QTC Faculty Candidate Seminar: Dr. Fereshte Ghahari Kermani, NIST/UMCP

Thursday, February 21, 2019
11:00 a.m.
2460 A.V. Williams Building
Kara Stamets
301 405 4471
stametsk@umd.edu

Title: Quantized States, Berry Phases, and Quantum-Hall Wedding-Cake structures in
Graphene Quantum Dots
 
Speaker: Dr. Fereshte Ghahari Kermani, NIST/UMCP
 
Abstract:
Recent progress in creating graphene quantum dots (QDs) with fixed build-in potentials has offered a new platform to visualize and probe the confined electronic states. In this talk, I describe scanning tunneling spectroscopy measurements of the energy spectrum of graphene QDs as a function of energy, spatial position, and magnetic field. In zero field, the charge carriers are confined by oblique Klein scattering at the p-n junction boundary giving rise to a series of quasi-bound single particle states. Applying a weak magnetic field, we observe a giant and discontinuous change in the energy of time-reversed angular-momentum states, which manifests itself as the appearance of “new” resonances in the tunneling density of states. This behavior corresponds to the on/off switching of a π- Berry phase when a weak critical magnetic field is reached. With increased applied magnetic field, the QD states can be confined even further as they condense into highly degenerate Landau levels providing the first spatial visualization of the interplay between spatial and magnetic confinement. This is observed as formation of the seminal wedding-cake structures of concentric compressible and incompressible density rings in strong magnetic fields.
 
Bio:
Fereshte Ghahari is a NIST/UMD postdoctoral researcher at the National Institute of Standards and Technology (NIST).
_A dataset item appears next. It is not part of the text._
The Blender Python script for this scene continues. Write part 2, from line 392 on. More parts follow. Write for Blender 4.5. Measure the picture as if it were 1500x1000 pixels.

She received a PhD in physics from Columbia University where her research was targeted toward understanding the fundamental transport properties of graphene and discovering new ways to exploit its exceptional properties. Her major accomplishments were the discovery of fractional quantum hall effect and hydrodynamic thermoelectric transport in graphene which both proved the importance of interaction effects in this system. Her current research is focused on studying the electron-optical behavior and Coulomb charging effects in graphene quantum dots. Employing scanning tunneling microscopy (STM) to directly measure the confined electronic states, she has explored exotic topological phenomena such as Berry phase switching, as well as the interplay between spatial and magnetic confinement in the presence of interactions at high magnetic fields.